I see. By the time the appropriation trickles down, the actual money made available for reconstruction efforts in Iraq may fall below $10 Billion. Bremer suggests he’ll need $3.5 Billion of that just to finish out the year. Whatever the final breakdown, the total is less than the last appropriation. A measure of commitment.

And there’s now more info on the process that led us back to the UN. This illuminating article, “Powell and Joint Chiefs Nudged Bush Toward U.N.,” confirms a lot of what I was talking about, including how essentially rudderless this process has been: “In what was billed as a routine session, Powell told Bush that they had to go to the United Nations with a resolution seeking a U.N.-sanctioned military force in Iraq—something the administration had resisted for nearly five months. Powell, whose department had long favored such an action, informed the commander in chief that the military brass supported the State Department’s position despite resistance by the Pentagon’s civilian leadership [...] Thus was a long and high-stakes bureaucratic struggle resolved, with the combined clout of the Joint Chiefs of Staff and the State Department persuading a reluctant White House that the administration’s Iraq occupation policy, devised by Defense Secretary Donald H. Rumsfeld, simply was not working.”

The article certainly seems to point the finger of blame in one particular direction: “Sources said there was a continued lack of receptivity, however, in the office of one of Rumsfeld’s top aides, Douglas J. Feith, the undersecretary of defense for policy. Feith and his staff ‘didn’t want foreign help’ and argued ‘we can do it better than anybody else; leave us alone,’ a senior Pentagon official said [...]] ‘Rumsfeld lost credibility with the White House because he screwed up the postwar planning,’ said William Kristol, a conservative publisher with close ties to the administration. ‘For five months they let Rumsfeld have his way, and for five months Rumsfeld said everything’s fine. He wanted to do the postwar with fewer troops than a lot of people advised, and it turned out to be a mistake.’ ”

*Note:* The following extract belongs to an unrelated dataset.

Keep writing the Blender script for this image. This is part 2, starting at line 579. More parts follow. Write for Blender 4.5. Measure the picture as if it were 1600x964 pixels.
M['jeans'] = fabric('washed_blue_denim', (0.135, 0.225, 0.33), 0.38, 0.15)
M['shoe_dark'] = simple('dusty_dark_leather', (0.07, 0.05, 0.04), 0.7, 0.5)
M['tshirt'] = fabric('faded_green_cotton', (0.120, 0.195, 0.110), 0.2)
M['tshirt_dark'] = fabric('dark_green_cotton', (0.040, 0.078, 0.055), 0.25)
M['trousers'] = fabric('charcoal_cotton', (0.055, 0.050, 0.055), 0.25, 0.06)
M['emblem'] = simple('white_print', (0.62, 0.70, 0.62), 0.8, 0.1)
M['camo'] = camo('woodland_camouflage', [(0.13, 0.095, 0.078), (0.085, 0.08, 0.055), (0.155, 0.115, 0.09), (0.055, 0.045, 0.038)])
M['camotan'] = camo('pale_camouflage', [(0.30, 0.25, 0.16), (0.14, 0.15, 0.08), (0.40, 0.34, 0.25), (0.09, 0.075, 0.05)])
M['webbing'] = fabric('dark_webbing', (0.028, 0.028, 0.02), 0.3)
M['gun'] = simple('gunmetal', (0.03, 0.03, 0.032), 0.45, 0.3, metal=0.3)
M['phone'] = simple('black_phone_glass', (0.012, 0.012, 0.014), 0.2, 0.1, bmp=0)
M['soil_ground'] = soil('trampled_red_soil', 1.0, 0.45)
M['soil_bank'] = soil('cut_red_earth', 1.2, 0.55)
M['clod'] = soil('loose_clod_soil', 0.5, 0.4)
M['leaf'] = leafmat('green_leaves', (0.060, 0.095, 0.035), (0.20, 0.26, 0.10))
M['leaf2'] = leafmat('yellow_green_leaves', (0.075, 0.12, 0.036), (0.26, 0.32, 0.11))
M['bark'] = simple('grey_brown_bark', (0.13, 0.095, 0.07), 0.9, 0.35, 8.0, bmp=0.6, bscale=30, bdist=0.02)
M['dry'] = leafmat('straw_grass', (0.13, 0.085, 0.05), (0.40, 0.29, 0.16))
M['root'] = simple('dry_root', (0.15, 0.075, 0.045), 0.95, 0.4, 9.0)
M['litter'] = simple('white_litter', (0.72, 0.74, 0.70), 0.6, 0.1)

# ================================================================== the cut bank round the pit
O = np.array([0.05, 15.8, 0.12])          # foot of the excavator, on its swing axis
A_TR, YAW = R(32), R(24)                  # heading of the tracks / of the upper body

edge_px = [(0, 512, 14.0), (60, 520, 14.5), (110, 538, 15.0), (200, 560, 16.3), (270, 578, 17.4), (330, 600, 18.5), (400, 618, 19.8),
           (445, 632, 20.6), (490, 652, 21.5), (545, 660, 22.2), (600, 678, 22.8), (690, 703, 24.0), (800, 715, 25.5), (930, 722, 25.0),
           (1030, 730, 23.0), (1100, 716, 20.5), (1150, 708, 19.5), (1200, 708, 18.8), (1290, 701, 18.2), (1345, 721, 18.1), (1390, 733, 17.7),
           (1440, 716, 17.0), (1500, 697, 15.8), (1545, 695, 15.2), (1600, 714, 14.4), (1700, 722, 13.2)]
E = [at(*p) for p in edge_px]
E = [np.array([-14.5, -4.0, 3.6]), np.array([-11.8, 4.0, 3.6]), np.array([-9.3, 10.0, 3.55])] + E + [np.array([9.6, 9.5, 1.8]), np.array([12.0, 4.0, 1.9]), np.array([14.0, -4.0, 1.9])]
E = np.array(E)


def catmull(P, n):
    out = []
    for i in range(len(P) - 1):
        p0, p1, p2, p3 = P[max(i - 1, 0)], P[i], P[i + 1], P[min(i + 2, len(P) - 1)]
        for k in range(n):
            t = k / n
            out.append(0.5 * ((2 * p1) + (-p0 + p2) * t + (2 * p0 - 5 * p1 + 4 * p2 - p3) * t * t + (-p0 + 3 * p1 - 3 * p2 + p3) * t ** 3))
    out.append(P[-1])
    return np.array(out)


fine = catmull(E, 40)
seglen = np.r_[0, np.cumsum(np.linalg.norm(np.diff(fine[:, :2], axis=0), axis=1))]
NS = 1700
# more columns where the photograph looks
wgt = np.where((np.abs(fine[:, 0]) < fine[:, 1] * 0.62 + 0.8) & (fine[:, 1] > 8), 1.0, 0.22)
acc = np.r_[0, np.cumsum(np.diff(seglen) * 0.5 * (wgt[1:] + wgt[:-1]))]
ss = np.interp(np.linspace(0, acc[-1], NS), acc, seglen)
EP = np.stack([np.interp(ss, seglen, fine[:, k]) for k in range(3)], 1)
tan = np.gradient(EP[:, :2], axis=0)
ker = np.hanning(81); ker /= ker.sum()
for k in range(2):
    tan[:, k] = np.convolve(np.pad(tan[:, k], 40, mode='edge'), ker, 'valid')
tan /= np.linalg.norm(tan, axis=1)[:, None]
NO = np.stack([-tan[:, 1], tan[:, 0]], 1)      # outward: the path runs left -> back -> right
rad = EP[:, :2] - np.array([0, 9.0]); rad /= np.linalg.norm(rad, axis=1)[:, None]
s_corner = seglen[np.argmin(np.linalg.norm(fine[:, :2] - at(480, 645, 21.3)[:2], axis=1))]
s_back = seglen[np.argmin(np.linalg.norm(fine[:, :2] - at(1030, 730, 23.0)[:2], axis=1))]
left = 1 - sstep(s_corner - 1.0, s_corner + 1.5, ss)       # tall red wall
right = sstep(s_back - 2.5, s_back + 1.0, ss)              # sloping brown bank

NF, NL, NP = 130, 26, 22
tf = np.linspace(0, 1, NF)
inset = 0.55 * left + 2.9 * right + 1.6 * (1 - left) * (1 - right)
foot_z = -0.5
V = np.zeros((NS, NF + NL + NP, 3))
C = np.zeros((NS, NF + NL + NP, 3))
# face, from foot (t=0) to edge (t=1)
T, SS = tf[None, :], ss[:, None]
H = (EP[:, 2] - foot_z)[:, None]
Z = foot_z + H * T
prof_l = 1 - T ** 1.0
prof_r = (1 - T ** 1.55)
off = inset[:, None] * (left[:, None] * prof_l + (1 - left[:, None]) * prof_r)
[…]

It’s nice to know who’s running the candy store, and that they keep such a close check on it, isn’t it? So now we’re left with a handful of “I told you so’s” and a trip back to the UN Dunking Booth.

The problem is the new proposal would put UN military help under US authority. And that’s not gonna fly, as nearly instantaneously, you-know-who steps up to the mike: “Speaking after a regularly scheduled bilateral meeting in the German city of Dresden, the French president, Jacques Chirac, and the German chancellor, Gerhard Schroeder, said the current draft of the U.S. resolution failed to meet their primary concerns—that political authority in Iraq be transferred to Iraqis as quickly as possible, and that the United Nations, not the United States, take over the key role in the Iraq’s postwar rebuilding.”

Between pushing a new package through Congress and wrangling an agreement with the UN, Bush now has an uphill fight, when he should be coasting downhill with momentum. Maybe Rummy has another innovative solution for that one as well.